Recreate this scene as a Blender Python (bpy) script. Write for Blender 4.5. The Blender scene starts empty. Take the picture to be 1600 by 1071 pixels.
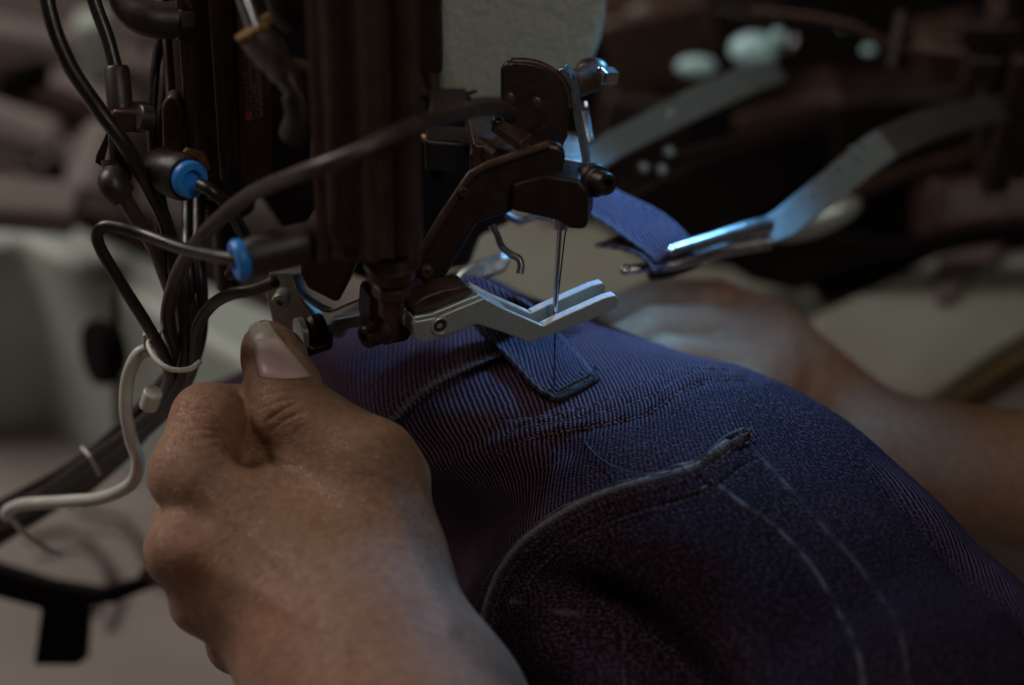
import bpy, bmesh, math, random
import numpy as np
from mathutils import Vector, Matrix, noise
from mathutils.bvhtree import BVHTree
random.seed(7); np.random.seed(7)
SC = bpy.context.scene
COL = SC.collection

# ------------------------------------------------------------------ camera
PITCH = math.radians(30.0)
CAM = Vector((0.0, -0.62, 0.62))
cd = bpy.data.cameras.new('camera'); cam = bpy.data.objects.new('camera', cd); COL.objects.link(cam)
cam.location = CAM; cam.rotation_euler = (math.radians(90) - PITCH, 0, 0)
cd.lens = 85; cd.sensor_width = 36; cd.clip_start = 0.02; cd.clip_end = 50
cd.dof.use_dof = True; cd.dof.focus_distance = 0.675; cd.dof.aperture_fstop = 5.2; cd.dof.aperture_blades = 0
SC.camera = cam

# ------------------------------------------------------------------ world, lamps, exposure
w = bpy.data.worlds.new('World'); SC.world = w; w.use_nodes = True
w.node_tree.nodes['Background'].inputs[0].default_value = (0.60, 0.26, 0.23, 1)
w.node_tree.nodes['Background'].inputs[1].default_value = 0.021
def area(name, loc, target, size, power, color, size_y=None, spread=None):
    l = bpy.data.lights.new(name, 'AREA'); l.energy = power; l.color = color; l.size = size
    if size_y: l.shape = 'RECTANGLE'; l.size_y = size_y
    if spread: l.spread = math.radians(spread)
    o = bpy.data.objects.new(name, l); COL.objects.link(o); o.location = loc
    o.rotation_euler = (Vector(target) - Vector(loc)).to_track_quat('-Z', 'Y').to_euler()
    return o
area('machine_light', (0.070, 0.088, 0.366), (0.042, 0.012, 0.255), 0.024, 0.112, (0.17, 0.52, 1.0), spread=84)
area('room_light', (0.10, -0.34, 0.95), (-0.05, -0.05, 0.22), 0.24, 0.37, (1.0, 0.81, 0.64))
area('front_fill', (0.34, -0.62, 0.95), (0.02, 0.14, 0.36), 0.22, 0.10, (0.98, 0.98, 0.88), spread=34)  # added fill to brighten the head casting and foot, not a known lamp
area('background_fill', (-1.0, 0.55, 1.15), (-0.30, 0.35, 0.1), 0.6, 11, (1.0, 0.92, 0.86))  # added fill for the left background, not a known window
SC.view_settings.view_transform = 'Standard'; SC.view_settings.look = 'None'
SC.view_settings.exposure = 0; SC.view_settings.gamma = 1; SC.view_settings.use_curve_mapping = False
SC.cycles.use_denoising = True
SC.cycles.max_bounces = 6

# ------------------------------------------------------------------ helpers
FWD = Vector((0, math.cos(PITCH), -math.sin(PITCH))); UPV = Vector((0, math.sin(PITCH), math.cos(PITCH))); RT = Vector((1, 0, 0))
K = 36 / 85 / 1600
def ray(px, py):
    return FWD + RT * ((px - 800) * K) + UPV * ((535.5 - py) * K)
def W(px, py, d):            # pixel of the photograph + depth in cm -> world point
    return CAM + ray(px, py) * (d * 0.01)
def Z(px, py, z):            # pixel + height below the camera in cm -> world point
    r = ray(px, py); return CAM + r * (z * 0.01 / r.z)
def plane_pt(px, py, p0, n):
    r = ray(px, py); return CAM + r * ((p0 - CAM).dot(n) / r.dot(n))
def proj(P):                 # world points (n,3) -> pixels
    P = np.asarray(P) - np.array(CAM)
    d = P @ np.array(FWD); return 800 + P @ np.array(RT) / d / K, 535.5 - P @ np.array(UPV) / d / K, d

ORG = {}
def crom(pts, n=8):
    P = [np.array(p, float) for p in pts]; P = [2 * P[0] - P[1]] + P + [2 * P[-1] - P[-2]]
    out = []
    for i in range(1, len(P) - 2):
        for k in range(n):
            t = k / n; a, b, c, d = P[i - 1:i + 3]
            out.append(.5 * (2 * b + (c - a) * t + (2 * a - 5 * b + 4 * c - d) * t * t + (3 * b - a - 3 * c + d) * t ** 3))
    out.append(P[-2]); return out

class MB:
    def __init__(s): s.v = []; s.f = []
    def add(s, vs, fs):
        n = len(s.v); s.v += [tuple(p) for p in vs]; s.f += [tuple(i + n for i in f) for f in fs]; return s
    def prism(s, poly, vec):
        n = len(poly); vec = Vector(vec)
        vs = [Vector(p) for p in poly] + [Vector(p) + vec for p in poly]
        fs = [tuple(range(n))[::-1], tuple(range(n, 2 * n))] + [(i, (i + 1) % n, n + (i + 1) % n, n + i) for i in range(n)]
        return s.add(vs, fs)
    def box(s, c, ax, ay, az, X, Y, Zz):
        c = Vector(c); ax, ay, az = Vector(ax).normalized() * X / 2, Vector(ay).normalized() * Y / 2, Vector(az).normalized() * Zz / 2
        return s.prism([c - az + ax * i + ay * j for i, j in ((-1, -1), (1, -1), (1, 1), (-1, 1))], az * 2)
    def lathe(s, p0, axis, prof, seg=28, caps=True):
        p0 = Vector(p0); a = Vector(axis).normalized(); q = a.to_track_quat('Z', 'X')
        X, Y = q @ Vector((1, 0, 0)), q @ Vector((0, 1, 0)); vs = []; fs = []
        for t, r in prof:
            for k in range(seg):
                th = 2 * math.pi * k / seg; vs.append(p0 + a * t + (X * math.cos(th) + Y * math.sin(th)) * r)
        for i in range(len(prof) - 1):
            for k in range(seg):
                k2 = (k + 1) % seg; fs.append((i * seg + k, i * seg + k2, (i + 1) * seg + k2, (i + 1) * seg + k))
        if caps: fs.append(tuple(range(seg))[::-1]); fs.append(tuple((len(prof) - 1) * seg + k for k in range(seg)))
        return s.add(vs, fs)
    def cyl(s, p0, p1, r, r1=None, seg=28, bev=0.12):
        p0 = Vector(p0); p1 = Vector(p1); L = (p1 - p0).length; r1 = r if r1 is None else r1; b = min(r, r1) * bev
        return s.lathe(p0, p1 - p0, [(0, r - b), (b, r), (L - b, r1), (L, r1 - b)], seg)
    def tube(s, pts, r, seg=14, n=8, r1=None, curve=True):
        P = [Vector(p) for p in (crom(pts, n) if curve else pts)]; m = len(P)
        T = [(P[min(i + 1, m - 1)] - P[max(i - 1, 0)]).normalized() for i in range(m)]
        N = T[0].orthogonal().normalized(); vs = []; fs = []
        for i in range(m):
            N = (N - T[i] * N.dot(T[i])).normalized(); B = T[i].cross(N)
            rr = r if r1 is None else r + (r1 - r) * i / (m - 1)
            for k in range(seg):
                th = 2 * math.pi * k / seg; vs.append(P[i] + (N * math.cos(th) + B * math.sin(th)) * rr)
        for i in range(m - 1):
            for k in range(seg):
                k2 = (k + 1) % seg; fs.append((i * seg + k, i * seg + k2, (i + 1) * seg + k2, (i + 1) * seg + k))
        fs.append(tuple(range(seg))[::-1]); fs.append(tuple((m - 1) * seg + k for k in range(seg)))
        return s.add(vs, fs)
    def ellip(s, c, ax, ay, az, seg=20, rings=12):
        c = Vector(c); ax, ay, az = Vector(ax), Vector(ay), Vector(az); vs = []; fs = []
        for i in range(1, rings):
            ph = math.pi * i / rings
            for k in range(seg):
                th = 2 * math.pi * k / seg
                vs.append(c + az * math.cos(ph) + (ax * math.cos(th) + ay * math.sin(th)) * math.sin(ph))
        for i in range(rings - 2):
            for k in range(seg):
                k2 = (k + 1) % seg; fs.append((i * seg + k, (i + 1) * seg + k, (i + 1) * seg + k2, i * seg + k2))
        n = len(vs); vs += [c + az, c - az]
        for k in range(seg):
            k2 = (k + 1) % seg; fs.append((n, k, k2)); fs.append((n + 1, (rings - 2) * seg + k2, (rings - 2) * seg + k))
        return s.add(vs, fs)
    def build(s, name, m, parent=None, bevel=0, smooth=40, flat=False):
        me = bpy.data.meshes.new(name)
        V = np.array([tuple(p) for p in s.v])
        if parent is None: org = Vector(((V[:, 0].min() + V[:, 0].max()) / 2, (V[:, 1].min() + V[:, 1].max()) / 2, V[:, 2].min()))
        else: org = ORG[parent.name]
        me.from_pydata([tuple(p) for p in V - np.array(org)], [], s.f)
        bm = bmesh.new(); bm.from_mesh(me); bmesh.ops.recalc_face_normals(bm, faces=bm.faces); bm.to_mesh(me); bm.free()
        if not flat:
            me.shade_smooth(); me.set_sharp_from_angle(angle=math.radians(smooth))
        me.materials.append(m)
        o = bpy.data.objects.new(name, me); COL.objects.link(o)
        if parent is None: o.location = org
        else: o.parent = parent
        ORG[o.name] = org
        if bevel:
            b = o.modifiers.new('bevel', 'BEVEL'); b.width = bevel; b.segments = 3; b.limit_method = 'ANGLE'; b.angle_limit = math.radians(35)
            b.harden_normals = False
        return o
def thing(name, loc, label, cat, group=None):
    o = bpy.data.objects.new(name, None); COL.objects.link(o); o.location = loc; o.empty_display_size = 0.01
    ORG[o.name] = Vector(loc); return tag(o, label, cat, group)
def tag(o, label=None, cat=None, group=None, kind=None):
    if label: o['label'] = label
    if cat: o['category'] = cat
    if group: o['group'] = group
    if kind: o['kind'] = kind
    return o
def fpoly(pix, p0, n): return [plane_pt(x, y, p0, n) for x, y in pix]
MM = 0.001

# ------------------------------------------------------------------ materials
MATS = {}
def mat(name, c, rough=.5, metal=0, c2=None, ns=120, mix=.5, bump=0, bs=300, rvar=0, spec=.5, sss=0, coat=0, emis=None):
    m = bpy.data.materials.new(name); m.use_nodes = True; nt = m.node_tree; b = nt.nodes['Principled BSDF']; L = nt.links.new
    b.inputs['Roughness'].default_value = rough; b.inputs['Metallic'].default_value = metal; b.inputs['Specular IOR Level'].default_value = spec
    if coat: b.inputs['Coat Weight'].default_value = coat
    g = nt.nodes.new('ShaderNodeNewGeometry')
    def nz(scale, detail=5):
        n = nt.nodes.new('ShaderNodeTexNoise'); n.inputs['Scale'].default_value = scale; n.inputs['Detail'].default_value = detail
        n.inputs['Roughness'].default_value = .6; L(g.outputs['Position'], n.inputs['Vector']); return n
    c2 = c2 or tuple(x * .6 for x in c)
    n = nz(ns); r = nt.nodes.new('ShaderNodeValToRGB'); r.color_ramp.elements[0].position = .5 - mix * .3; r.color_ramp.elements[1].position = .5 + mix * .3
    r.color_ramp.elements[0].color = (*c2, 1); r.color_ramp.elements[1].color = (*c, 1); L(n.outputs['Fac'], r.inputs[0]); L(r.outputs[0], b.inputs['Base Color'])
    if rvar:
        n2 = nz(ns * 2.3); mr = nt.nodes.new('ShaderNodeMapRange'); mr.inputs['To Min'].default_value = max(.02, rough - rvar); mr.inputs['To Max'].default_value = rough + rvar
        mr.inputs['From Min'].default_value = .3; mr.inputs['From Max'].default_value = .7
        L(n2.outputs['Fac'], mr.inputs['Value']); L(mr.outputs[0], b.inputs['Roughness'])
    if bump:
        n3 = nz(bs, 4); bp = nt.nodes.new('ShaderNodeBump'); bp.inputs['Distance'].default_value = bump; bp.inputs['Strength'].default_value = 1
        L(n3.outputs['Fac'], bp.inputs['Height']); L(bp.outputs[0], b.inputs['Normal'])
    MATS[name] = m; return m
M_steel = mat('brushed_steel', (.62, .64, .66), .34, 1, (.40, .41, .42), 260, .8, .00006, 1400, .1)
M_foot = mat('satin_steel', (.50, .54, .50), .38, .55, (.42, .45, .42), 300, .7, 0, 1600, .05)
M_arm = mat('dull_arm_steel', (.34, .40, .42), .5, .55, (.26, .31, .33), 300, .8, .00004, 1200, .08)
M_chrome = mat('polished_steel', (.75, .77, .8), .13, 1, (.6, .6, .62), 200, .5)
M_dark = mat('blackened_steel', (.030, .017, .015), .40, .3, (.014, .008, .007), 180, .8, .00008, 900, .12)
M_brown = mat('oily_brown_steel', (.100, .054, .038), .42, .4, (.028, .014, .010), 160, .9, .00008, 700, .12)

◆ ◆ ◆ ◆

_WHAT IS EXPECTED_
Repeat the lines exactly as they stand, from the opening line of the data through the line with "COL = SC.collection". Pictures stay out of the copy.

_SOLUTION_
Recreate this scene as a Blender Python (bpy) script. Write for Blender 4.5. The Blender scene starts empty. Take the picture to be 1600 by 1071 pixels.
import bpy, bmesh, math, random
import numpy as np
from mathutils import Vector, Matrix, noise
from mathutils.bvhtree import BVHTree
random.seed(7); np.random.seed(7)
SC = bpy.context.scene
COL = SC.collection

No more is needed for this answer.